As the graphic below illustrates, Amazon Web Services (AWS) continues to lose market share — as measured by revenue — to cloud computing rivals Microsoft (NASDAQ: MSFT) and Alphabet‘s (NASDAQ: GOOG) (NASDAQ: GOOGL) Google. Indeed, as of last quarter, AWS’ share of the global business continued to deteriorate to a multiyear low of 28%.
This doesn’t mean Amazon is moving backwards on this front, to be clear. AWS’ revenue improved nearly 24% year over year last quarter, inflating its operating income to the tune of 17%. It’s growing less than its top two competitors are, though, while its profit margins are shrinking. This isn’t a tenable trend investors are apt to tolerate for long. Something’s going to have to change sooner than later. New-and-improved AI offerings are the company’s best bet at winning back some of its recently lost cloud market share.
Here’s the thing: Largely unlike Apple, Oracle, and the aforementioned Microsoft, investors have already seen Amazon achieve relatively quick and respectable returns on its investments in new artificial intelligence technology.
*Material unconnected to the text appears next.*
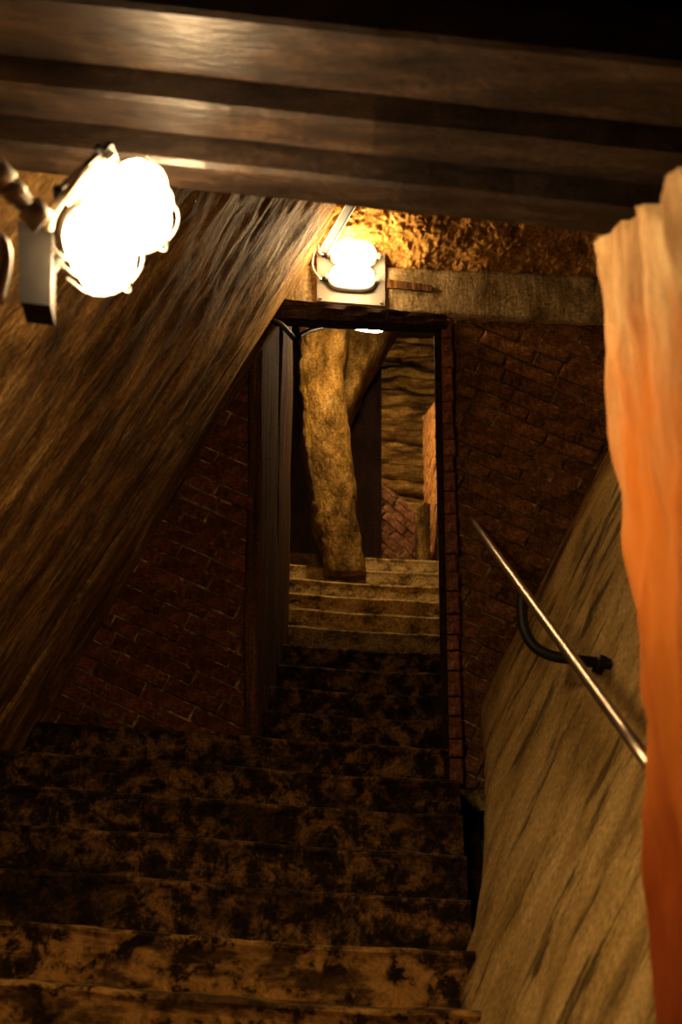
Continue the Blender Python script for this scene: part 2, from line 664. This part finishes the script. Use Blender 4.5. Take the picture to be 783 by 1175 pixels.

Take its self-developed Trainium and Inferentia series of AI processing chips as an example. They’re performance-competitive with Nvidia‘s hardware at a fraction of the price.
Meanwhile, so-called Amazon Bedrock makes it easier for the company’s cloud customers to build their own generative AI apps, including AI-powered customer service agents. Although Amazon generally doesn’t offer much detail about such individual initiatives, CEO Andy Jassy did disclose during the recent fourth-quarter earnings conference call that “Bedrock is now a multibillion-dollar annualized run rate business, and customer spend grew 60% quarter over quarter.”